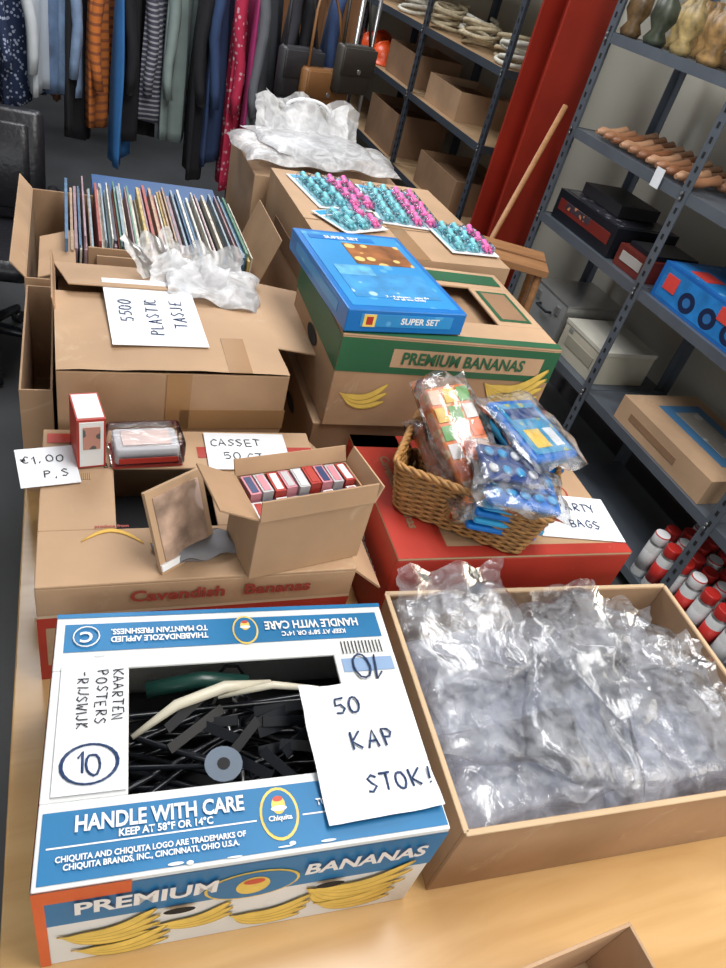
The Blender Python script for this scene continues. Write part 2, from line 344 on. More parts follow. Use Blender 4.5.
for k in range(2):b.tube([(-.202+(.033+.002*k)*math.cos(a),-.052+.027*math.sin(a),Hn+.0005*k) for a in [i*.3+k for i in range(21)]],.0014,inkb,n=4,closed=True)
b.obj('handwritten_sheet',bb)
b=MB();hand(b,"10",(.235,.088,H+.0045),-X,-Y,.045,inkb,.0018,1.0);b.obj('handwriting',bb)
nt=root('price_note',(.374,.449,.9975),-2)
b=MB();n=10;g=[[b.bm.verts.new(((i/n-.5)*.165,(j/n-.5)*.205,.0015+.005*(noise.noise(V((i*.35,j*.35,2)))+.5)+(.006 if (i<2 and j>7) else 0))) for j in range(n+1)] for i in range(n+1)]
for i in range(n):
    for j in range(n):b.face([g[i][j],g[i+1][j],g[i+1][j+1],g[i][j+1]],paper,True)
hand(b,"50",(-.035,.05,.0068),X,Y,.026,inkb,.0017);hand(b,"KAP",(-.025,-.008,.0068),X,Y,.026,inkb,.0017,.95);hand(b,"STOK!",(-.02,-.072,.0068),X,(0,1,0),.024,inkb,.0017,.9)
b.obj('note_sheet',nt)
# clothes hangers in the box
b=MB()
def hanger(b,mt,m):
    P=[(-.2,0,0),(-.19,-.01,0),(.19,-.01,0),(.2,0,0),(.03,.085,0),(0,.095,0),(-.03,.085,0)]
    b.tube([mt@V(p) for p in P],.0045,m,n=6,closed=True)
    b.tube([mt@V(p) for p in [(0,.095,0),(0,.12,0),(.015,.135,0),(.022,.15,0),(.012,.168,0),(-.008,.168,0),(-.016,.155,0)]],.003,silver if random.random()<.15 else m,n=6)
for i in range(22):
    z=.03+i*.0066;q=i%2
    mt=T((random.uniform(-.02,.02),random.uniform(.02,.07)*(1 if q else -1),z),(random.uniform(-4,4),random.uniform(-4,4),(180 if q else 0)+random.uniform(-7,7)))
    hanger(b,mt,black)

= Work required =
Transcribe the material as is, with images omitted.

= Exercise solution =
The Blender Python script for this scene continues. Write part 2, from line 344 on. More parts follow. Use Blender 4.5.
for k in range(2):b.tube([(-.202+(.033+.002*k)*math.cos(a),-.052+.027*math.sin(a),Hn+.0005*k) for a in [i*.3+k for i in range(21)]],.0014,inkb,n=4,closed=True)
b.obj('handwritten_sheet',bb)
b=MB();hand(b,"10",(.235,.088,H+.0045),-X,-Y,.045,inkb,.0018,1.0);b.obj('handwriting',bb)
nt=root('price_note',(.374,.449,.9975),-2)
b=MB();n=10;g=[[b.bm.verts.new(((i/n-.5)*.165,(j/n-.5)*.205,.0015+.005*(noise.noise(V((i*.35,j*.35,2)))+.5)+(.006 if (i<2 and j>7) else 0))) for j in range(n+1)] for i in range(n+1)]
for i in range(n):
    for j in range(n):b.face([g[i][j],g[i+1][j],g[i+1][j+1],g[i][j+1]],paper,True)
hand(b,"50",(-.035,.05,.0068),X,Y,.026,inkb,.0017);hand(b,"KAP",(-.025,-.008,.0068),X,Y,.026,inkb,.0017,.95);hand(b,"STOK!",(-.02,-.072,.0068),X,(0,1,0),.024,inkb,.0017,.9)
b.obj('note_sheet',nt)
# clothes hangers in the box
b=MB()
def hanger(b,mt,m):
    P=[(-.2,0,0),(-.19,-.01,0),(.19,-.01,0),(.2,0,0),(.03,.085,0),(0,.095,0),(-.03,.085,0)]
    b.tube([mt@V(p) for p in P],.0045,m,n=6,closed=True)
    b.tube([mt@V(p) for p in [(0,.095,0),(0,.12,0),(.015,.135,0),(.022,.15,0),(.012,.168,0),(-.008,.168,0),(-.016,.155,0)]],.003,silver if random.random()<.15 else m,n=6)
for i in range(22):
    z=.03+i*.0066;q=i%2
    mt=T((random.uniform(-.02,.02),random.uniform(.02,.07)*(1 if q else -1),z),(random.uniform(-4,4),random.uniform(-4,4),(180 if q else 0)+random.uniform(-7,7)))
    hanger(b,mt,black)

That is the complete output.